Mr. [David W.] Carroll moved the previous question; which was not ordered.

The morning hour having expired,

Mr. H. W. Bruce moved that the Calendar be postponed until the bill under consideration be disposed of; which motion prevailed.

Mr. [LaFayette] McMullin submitted the following amendment:

      After word “cause” in first line, fourth resolution, insert the words “aided and sustained by the God of Battles;”

Which was agreed to.

Mr. [John A.] Gilmer submitted the following amendment:

At the end of the joint resolution add the following:

“Resolved further. That notwithstanding all this, we believe that the Confederate States would consent and agree to the following:

First. That there be a separation between the United States of America and the Confederate States of America, each one perfectly free and independent of the other, the right of navigation, trade, transit, etc., properly and fairly agreed on and settled.

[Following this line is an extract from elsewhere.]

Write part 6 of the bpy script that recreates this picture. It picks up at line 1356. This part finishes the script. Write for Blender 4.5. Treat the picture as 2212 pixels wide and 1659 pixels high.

Second. That an American diet be created, to which each party shall be at liberty to send delegates, each being its own judge as to the number and manner of electing them, and each party paying all its own expenses.

   “Third. The privileges of this diet to be clearly and definitely defined and settled.

Fourth. In the diet there shall be but two votes, one by the delegates of the United States of America and one by the Confederate States of America, and the acts of this body to be binding only on the parties when ratified by the House, Senate, and President of each.

Fifth. In settling the boundary, let the States of Kentucky and Missouri determine for themselves by a free and fair vote of their people, bona fide resident in their respective States at the commencement of hostilities.”

[ Copy of Turner’s resolution (Confederate Imprint, W817d])

On motion of Mr. Gilmer, the joint resolution and amendment were ordered to be printed.